This question is related to whether or not a claim can be filed for damages against a worker.

If we analyse the rulings of the Spanish courts, we can traditionally find two opposing theses:

  • One that considers it would be impossible to file a claim against workers for compensation of the damages caused due to performing their work, when the worker’s breaches of contract do not imply liability for compensation but rather disciplinary liability, due to the employment relationship not being involved.
  • The other that a worker’s disciplinary liability is different and separate from civil liability, (labour, to be more precise), which could also be committed while performing his/her work, because to understand that the employment relationship is not involved prevents any claim for damages being filed against the worker is so drastic that it would make one consider that the worker has absolute immunity regarding the results that could be caused by his/her conduct when performing his/her work duties.

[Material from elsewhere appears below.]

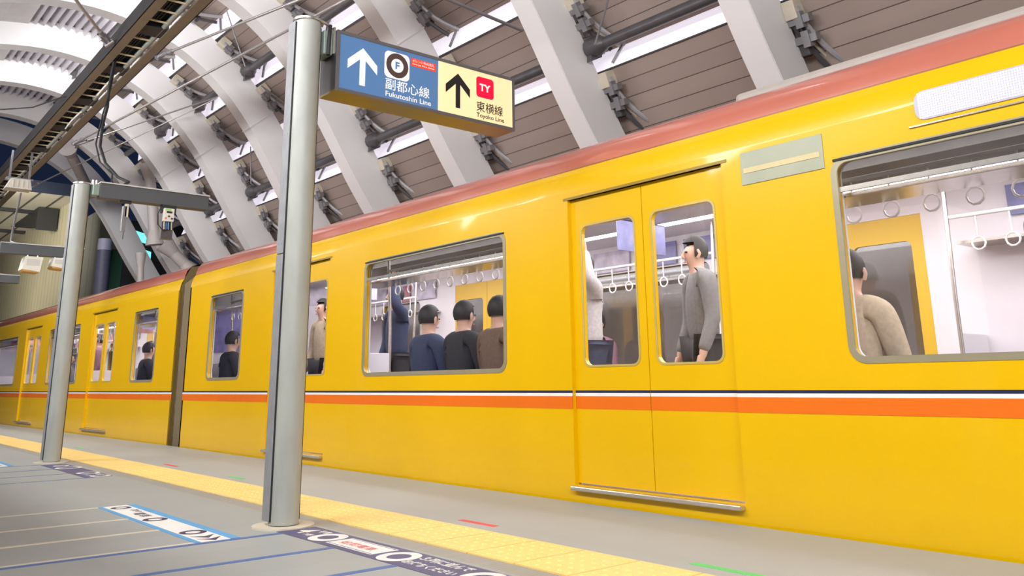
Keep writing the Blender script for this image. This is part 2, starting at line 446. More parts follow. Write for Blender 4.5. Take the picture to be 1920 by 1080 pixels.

However, although these two positions exist, the Supreme Court ruled on this matter in its judgement of 14 November 2007, confirming there was liability for compensation by the worker even when the employment relationship between the employee and the employer was not involved.

This theory, also based on no employment relationship being involved, sustains that a mere breach of contract compatible with applying Article 1.101 of the Spanish Civil Code is not sufficient, since the lack of relationship includes in its scope the mistakes or negligence that the worker could commit and this does not imply that no liability whatsoever can be claimed against the worker, albeit limited to the most serious cases.

In this respect, the Supreme Court limited the possibility to claim damages against a worker, specifying that “this means the traditional civil criteria of contractual liability for compensation must be defined and it is required that for this to arise within a labour scope the worker’s misconduct or negligence must be serious, qualified or sufficiently important”.

This criterion has also been accepted by the Spanish courts since then, an example of this being the judgement of the High Court of Justice of Madrid of 11 February 2022 or the judgement of the High Court of Justice of Asturias of 14 December 2022.

However, such judgement did not fully clarify the issue, since the requirements that the Spanish High Court considered necessary, such as “negligence that is serious, qualified or sufficiently important”, does not eliminate the subjective nature from such a controversial issue.

Similarly and along the same lines, the Supreme Court specified that “not all errors, mistakes or negligence committed by a worker results in compensation of the damages that his/her conduct causes, which means we must take into account the circumstances of each case in order to assess the level of lack of attention paid to the measures and care required by everyone” and it provided advance information that, due to the indispensable requirement for an appeal (cassation) for unification of doctrine consisting of a contradiction between judgements to be admitted and because of the difficulty in finding cases that have these same facts, judgements will not be ruled on this matter very often.

It is obvious that the possibility to claim compensation from a worker for the damages caused to the company is not a clear issue, since each case is unique and because the Supreme Court has determined certain subjective limits.